I always think of who might be waiting for a particular letter. What hope and anticipation go into their expectations? I know that some of these letters will never reach their destination. I’m having a hard time with that, but then I concentrate on those that contain joyous messages, think of the recipients, and that somehow eases my agonizing.
My poor Kurt, I hope I’m not boring you with my endless tales. Sleep well. When you wake up tomorrow morning, I will have been thinking of you for more than six hours. Maybe I will have something more interesting to report by then.
For me, another day has gone by, one day closer to being with you.

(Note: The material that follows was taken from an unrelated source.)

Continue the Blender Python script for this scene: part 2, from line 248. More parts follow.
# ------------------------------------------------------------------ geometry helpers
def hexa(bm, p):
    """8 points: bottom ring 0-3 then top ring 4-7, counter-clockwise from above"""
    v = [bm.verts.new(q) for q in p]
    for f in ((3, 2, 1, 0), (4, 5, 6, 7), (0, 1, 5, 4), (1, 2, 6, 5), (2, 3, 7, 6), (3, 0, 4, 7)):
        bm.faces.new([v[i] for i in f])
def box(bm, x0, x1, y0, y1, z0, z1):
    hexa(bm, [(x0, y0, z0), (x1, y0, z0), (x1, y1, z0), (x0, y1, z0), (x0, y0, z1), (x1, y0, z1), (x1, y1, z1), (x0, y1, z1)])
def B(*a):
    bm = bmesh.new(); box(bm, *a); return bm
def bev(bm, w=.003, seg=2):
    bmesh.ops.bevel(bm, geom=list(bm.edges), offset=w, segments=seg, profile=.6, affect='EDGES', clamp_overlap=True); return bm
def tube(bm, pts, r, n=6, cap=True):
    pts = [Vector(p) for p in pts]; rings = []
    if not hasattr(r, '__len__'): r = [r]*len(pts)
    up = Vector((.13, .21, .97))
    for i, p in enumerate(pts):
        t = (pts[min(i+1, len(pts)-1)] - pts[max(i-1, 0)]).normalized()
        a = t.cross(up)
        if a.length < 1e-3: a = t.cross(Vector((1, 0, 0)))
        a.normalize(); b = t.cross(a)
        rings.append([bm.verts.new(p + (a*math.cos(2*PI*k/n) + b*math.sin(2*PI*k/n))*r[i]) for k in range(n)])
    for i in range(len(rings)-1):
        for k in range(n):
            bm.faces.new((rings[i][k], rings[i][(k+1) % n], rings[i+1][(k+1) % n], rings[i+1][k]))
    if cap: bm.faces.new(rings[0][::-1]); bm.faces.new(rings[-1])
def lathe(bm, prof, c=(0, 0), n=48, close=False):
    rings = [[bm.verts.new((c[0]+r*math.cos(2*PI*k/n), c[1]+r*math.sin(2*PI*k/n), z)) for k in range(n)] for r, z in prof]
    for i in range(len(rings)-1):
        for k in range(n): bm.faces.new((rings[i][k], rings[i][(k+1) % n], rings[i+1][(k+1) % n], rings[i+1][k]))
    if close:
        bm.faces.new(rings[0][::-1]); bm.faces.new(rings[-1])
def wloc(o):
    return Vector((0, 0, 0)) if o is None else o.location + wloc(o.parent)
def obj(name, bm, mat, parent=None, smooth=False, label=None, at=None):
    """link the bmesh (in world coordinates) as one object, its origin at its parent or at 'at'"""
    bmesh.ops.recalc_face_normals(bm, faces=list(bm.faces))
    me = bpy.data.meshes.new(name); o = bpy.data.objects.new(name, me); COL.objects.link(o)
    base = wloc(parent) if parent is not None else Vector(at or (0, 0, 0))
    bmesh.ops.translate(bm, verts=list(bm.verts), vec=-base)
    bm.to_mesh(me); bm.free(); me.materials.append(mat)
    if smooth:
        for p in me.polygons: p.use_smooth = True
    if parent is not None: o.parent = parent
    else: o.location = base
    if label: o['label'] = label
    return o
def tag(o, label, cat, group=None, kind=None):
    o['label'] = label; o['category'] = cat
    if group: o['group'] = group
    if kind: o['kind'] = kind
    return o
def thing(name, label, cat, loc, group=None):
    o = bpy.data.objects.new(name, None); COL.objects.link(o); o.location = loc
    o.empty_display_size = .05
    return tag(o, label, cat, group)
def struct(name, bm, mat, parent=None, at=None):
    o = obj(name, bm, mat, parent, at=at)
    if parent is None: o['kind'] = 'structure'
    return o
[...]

I embrace you with much love,
Gerda
Munich, November 1, 1945
Kurt, my beloved,
I am so happy! Can you imagine the grin I broke into when your cable arrived? I flew from the first to the fifth floor, two steps at a time, to share the news with Mala!
Kurt, I knew that today would be a very special day, that something extraordinary would happen. When I awoke and went to the window, I beheld an incredible sight. The sky was still quite dark, but a deep red horizontal line was trying to crack through the darkness. The band was widening, forcing the light upward over the pine trees, which stood like sentinels guarding some enchanted gate. Soon golden rays touched the pine tops, giving them an illusion of coronets. Then the darkness rolled back, the sun rose, bathing everything in a fresh pink-golden hue. A breathtaking dawn of a new day. I knew it was special, but could not imagine how special it would turn out to be and how symbolic. That new bright day brought the first greeting from you after you stepped onto the shore of America. Can you possibly comprehend how happy I am? How delighted that you are well, that you have escaped all the dangers of that horrible war, that bloody devastation and destruction, and that you have safely returned home! I wish I could embrace the entire world with joy and gratitude but, above all, put my arms around you.